Blijkens de wetsgeschiedenis moet het delict 'grafschennis' als bedoeld in artikel 149 Wetboek van Strafrecht in het bijzonder worden gezien als een delict ter bescherming van de piëteit. Onder het woord 'graf' in de zin van artikel 149 van het Wetboek van Strafrecht zal dan ook moeten worden verstaan: 'een plaats waar een lijk begraven ligt', waaronder mede dienen te worden begrepen al die onderdelen van het graf waarmee de piëteit van de rustplaats van de overledene tot uitdrukking wordt gebracht. Het ligt daarom voor de hand om onder het woord 'graf' in voormelde betekenis mede te verstaan de plaats waar de lijkkist met daarin het lijk begraven ligt, de aarde rondom die lijkkist, de lijkkist op zich, de grafsteen c.q. het grafmonument op het graf, alsmede de daarbij behorende, al dan niet onlosmakelijk daarop of daaraan, ter nagedachtenis aan de overledene, aangebrachte eerbetonen en versieringen zoals beelden, foto's, planten en bloemen. Met betrekking tot dat laatste begrip is van geen enkel belang de vraag of het gaat om natuurlijke bloemen of kunstbloemen. Op het graf aangebrachte rouwbloemen zijn per definitie een uiting van liefde en respect voor de overledene en zijn ook tekens van medeleven en deelneming.
Onder 'schenden' in de zin van artikel 149 van het Wetboek van Strafrecht moet blijkens de bestaande jurisprudentie worden verstaan: het schenden van de integriteit van het graf. Gelet op voormelde wetsgeschiedenis lijkt bij de beoordeling of daarvan sprake is, in het bijzonder van belang te zijn de beantwoording van de vraag of sprake is van opzettelijke krenking van de nagedachtenis van de overledene en/of van het piëteitsgevoel zijner betrekkingen.
De verdachte heeft zowel bij zijn verhoor in het kader van het opsporingsonderzoek als ter terechtzitting met betrekking tot de reden waarom hij voormelde kunstbloemen van het onderhavige graf heeft verwijderd, verklaard -zakelijk weergegeven- (onder meer) dat hij de bloemen mee naar huis wilde nemen om, via internet, een idee te krijgen over de prijs daarvan om op die manier een indicatie te krijgen van het inkomen van de betrokkenen.
In redelijkheid kan aan deze verklaring van de verdachte geen enkel geloof worden gehecht.
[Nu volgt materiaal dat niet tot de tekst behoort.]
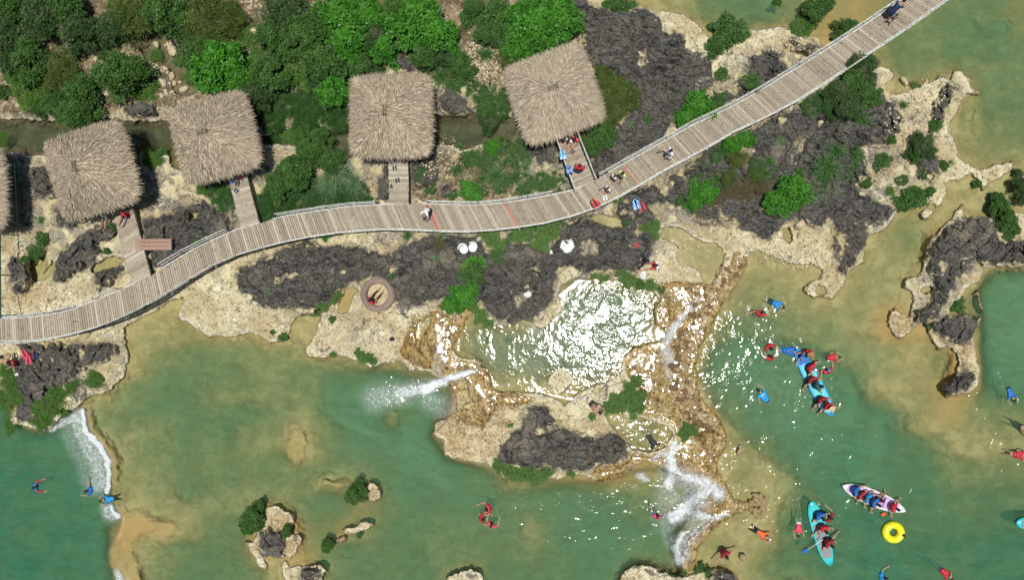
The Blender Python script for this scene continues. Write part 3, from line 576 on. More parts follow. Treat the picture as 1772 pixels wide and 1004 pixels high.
# ---------------------------------------------------------------- helpers for things
def tag(o, label=None, cat=None, group=None, kind=None):
    for k, v in (('label', label), ('category', cat), ('group', group), ('kind', kind)):
        if v: o[k] = v
    return o
def empty(name, loc=(0, 0, 0), rz=0, s=1.0):
    o = bpy.data.objects.new(name, None); COL.objects.link(o); o.location = loc; o.rotation_euler = (0, 0, rz); o.scale = (s, s, s); o.empty_display_size = .2; return o
class MB:
    """collects faces, builds one mesh object"""
    def __init__(s): s.v = []; s.f = []; s.mi = []; s.r = []
    def add(s, vs, fs, mi=0, r=None):
        b = len(s.v); s.v += [tuple(p) for p in vs]; s.f += [tuple(b + i for i in f) for f in fs]; s.mi += [mi] * len(fs); s.r += [random.random() if r is None else r] * len(vs)
    def box(s, c, sz, M3=None, mi=0, r=None):
        vs = []
        for i in (-.5, .5):
            for j in (-.5, .5):
                for k in (-.5, .5):
                    p = Vector((i * sz[0], j * sz[1], k * sz[2]))
                    if M3 is not None: p = M3 @ p
                    vs.append(p + Vector(c))
        s.add(vs, [(0, 1, 3, 2), (4, 6, 7, 5), (0, 4, 5, 1), (2, 3, 7, 6), (0, 2, 6, 4), (1, 5, 7, 3)], mi, r)
    def bar(s, a, b, w, h, mi=0, r=None):
        a, b = Vector(a), Vector(b); d = b - a; L = d.length
        x = d / L; up = Vector((0, 0, 1)) if abs(x.z) < .95 else Vector((0, 1, 0)); y = up.cross(x).normalized(); z = x.cross(y)
        s.box((a + b) / 2, (L, w, h), Matrix((x, y, z)).transposed(), mi, r)
    def tube(s, pts, rad, n=8, mi=0, close=False, r=None):
        pts = [Vector(p) for p in pts]; N = len(pts); rad = rad if isinstance(rad, (list, tuple)) else [rad] * N; vs = []; fs = []
        for i, p in enumerate(pts):
            a = pts[(i - 1) % N] if (i or close) else p; b = pts[(i + 1) % N] if (i < N - 1 or close) else p
            d = (b - a).normalized(); up = Vector((0, 0, 1)) if abs(d.z) < .9 else Vector((1, 0, 0)); u = d.cross(up).normalized(); w = u.cross(d)
            for k in range(n): t = 2 * math.pi * k / n; vs.append(p + (u * math.cos(t) + w * math.sin(t)) * rad[i])
        for i in range(N if close else N - 1):
            for k in range(n): j = (i + 1) % N; fs.append((i * n + k, i * n + (k + 1) % n, j * n + (k + 1) % n, j * n + k))
        if not close: fs.append(tuple(range(n - 1, -1, -1))); fs.append(tuple((N - 1) * n + k for k in range(n)))
        s.add(vs, fs, mi, r)
    def mesh(s, name, mats, smooth=False):
        me = bpy.data.meshes.new(name); me.from_pydata(s.v, [], s.f)
        for m in (mats if isinstance(mats, list) else [mats]): me.materials.append(m)
        me.polygons.foreach_set('material_index', np.array(s.mi, np.int32)); me.polygons.foreach_set('use_smooth', np.full(len(s.f), smooth))
        a = me.attributes.new('rnd', 'FLOAT', 'POINT'); a.data.foreach_set('value', np.array(s.r, np.float32)); me.update(); return me
    def build(s, name, mats, parent=None, smooth=False):
        o = bpy.data.objects.new(name, s.mesh(name, mats, smooth)); COL.objects.link(o); o.parent = parent; return o
def inst(name, me, parent=None, loc=(0, 0, 0), rot=(0, 0, 0), sc=(1, 1, 1)):
    o = bpy.data.objects.new(name, me); COL.objects.link(o); o.parent = parent; o.location = loc; o.rotation_euler = rot; o.scale = sc; return o

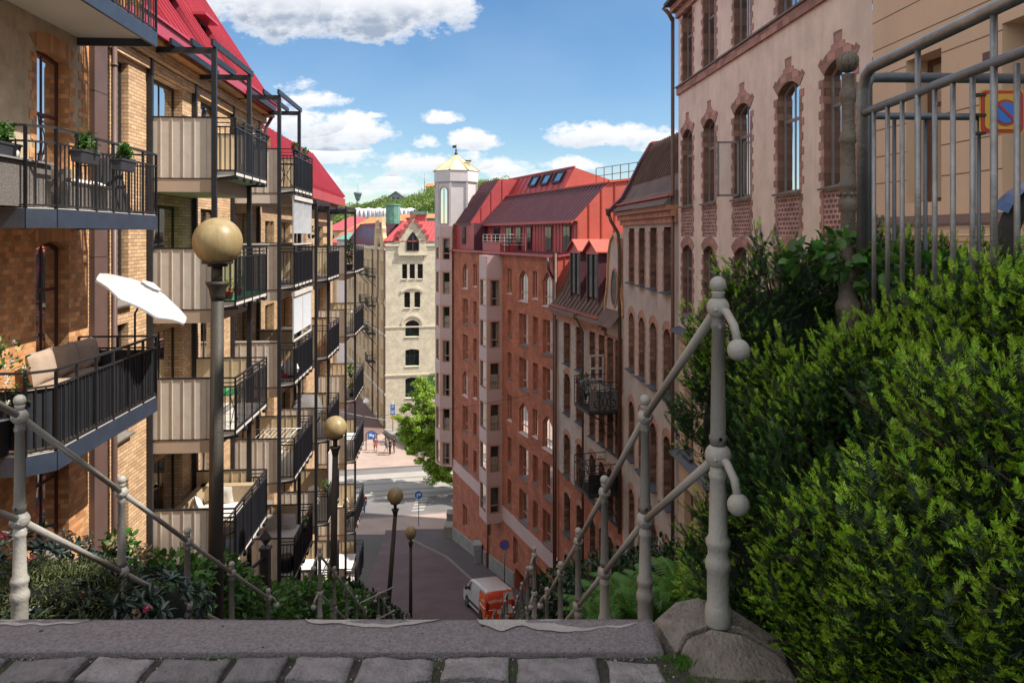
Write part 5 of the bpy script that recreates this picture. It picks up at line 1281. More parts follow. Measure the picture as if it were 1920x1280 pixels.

Op geen enkele wijze valt immers in te zien hoe aan de hand van de prijs van een -gelet op de inhoud van de vordering van de benadeelde partij dienaangaande niet erg kostbaar- boeket kunstbloemen als de onderhavige een idee kan worden verkregen van de hoogte van het inkomen van één of meer bij de overledene betrokken personen, noch daargelaten de vraag of bij de verdachte enige duidelijkheid kon bestaan omtrent de vraag van wie het betreffende boeket afkomstig was.
Door onder voormelde omstandigheden opzettelijk kunstbloemen van het onderhavige graf te verwijderen heeft de verdachte op zijn minst bewust de aanmerkelijke kans aanvaard dat hij daardoor de nagedachtenis van de overledene of van het piëteitsgevoel zijner betrekkingen zou krenken.
Op grond van het vorenstaande is wettig en overtuigend bewezen dat de verdachte (ten minste in voorwaardelijke zin) opzettelijk het onderhavige graf heeft geschonden.
Bijgevolg wordt het verweer verworpen."